Denpasar (ANTARA) - Baca juga: Kemenkumham ajak masyarakat Bali daftarkan produk kekayaan intelektual
Kantor Wilayah Kementerian Hukum dan HAM (Kemenkumham) Bali mengajak warga masyarakat mendaftarkan kekayaan intelektual komunal untuk perlindungan sekaligus memajukan perekonomian daerah.
“Kami siap melakukan pendampingan dan turun ke lapangan untuk memberikan edukasi,” kata Kepala Divisi Pelayanan Hukum dan HAM Kanwil Kemenkumham Bali Alexander Palti di Denpasar, Kamis.
Menurut dia, pendaftaran dapat dilakukan di Kantor Wilayah Kemenkumham Bali oleh siapa saja baik perorangan maupun badan hukum.
Berdasarkan penjelasan Direktorat Jenderal Kekayaan Intelektual (DJKI) kekayaan intelektual komunal (KIK) adalah kekayaan intelektual yang dimiliki oleh masyarakat umum bersifat komunal terdiri dari ekspresi budaya tradisional, pengetahuan tradisional, sumber daya genetik, dan potensi indikasi geografis.
Ada pun sejumlah kekayaan intelektual sebagai warisan budaya Bali yang sudah terdaftar KIK seperti indikasi geografis di antaranya kain tenun endek, kain tenun cagcag, kain tenun gringsing, dan kain songket Bali.
Tak hanya memberikan manfaat ekonomi, pendaftaran kekayaan intelektual komunal juga sebagai potensi ekologi, kepariwisataan, sosial budaya dan identitas daerah dan bangsa.
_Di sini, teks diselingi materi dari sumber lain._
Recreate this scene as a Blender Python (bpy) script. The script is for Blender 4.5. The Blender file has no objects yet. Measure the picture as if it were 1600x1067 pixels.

Baca juga: Kemenkumham Bali sosialisasikan pentingnya pencatatan merek kolektif
Ia mengharapkan dengan terdaftarnya kekayaan intelektual komunal itu, masyarakat di antaranya penjual dan pembeli semakin sadar bahwa produk KIK seperti kain tenun sudah tercatat memiliki KIK dan ada aturan-aturan hukum di dalamnya yang harus ditaati.
“Mari pahami bersama sehingga warisan budaya yang adiluhung dapat dilestarikan,” ucapnya.
Kanwil Kemenkumham Bali menyakini masih banyak produk asli Bali yang di antaranya warisan budaya, belum didaftarkan KIK di antaranya memiliki potensi indikasi geografis dari Kabupaten Klungkung yakni kain tenun cepuk rangrang dari Pulau Nusa Penida.
Selain itu, juga ada lukisan kamasan yang banyak mengangkat cerita dan tokoh pewayangan.
Sebelumnya, Ketua Dewan Kerajinan Nasional Daerah (Dekranasda) Provinsi Bali Ni Putu Putri Suastini Koster mengatakan perlu dilakukan pemahaman yang masif kepada masyarakat terkait pentingnya perlindungan KIK sebagai warisan leluhur.
Pemahaman itu, kata dia, menyangkut dampaknya kepada para perajin, dampaknya kepada eksistensi warisan leluhur maupun dari sisi hukumnya.
“Artinya, motifnya tak boleh sembarangan diambil dan tidak boleh sembarangan diproduksi di luar Bali,” katanya saat sosialisasi tentang Hak atas Kekayaan Intelektual, Selasa (9/5).
Berdasarkan data DJKI, selama 2019-2022 sudah terbit 207 surat pencatatan dan sertifikat kekayaan intelektual (KI) yang terdiri 28 surat pencatatan KIK, 132 surat pencatatan ciptaan, dua sertifikat paten, dan 45 sertifikat merek.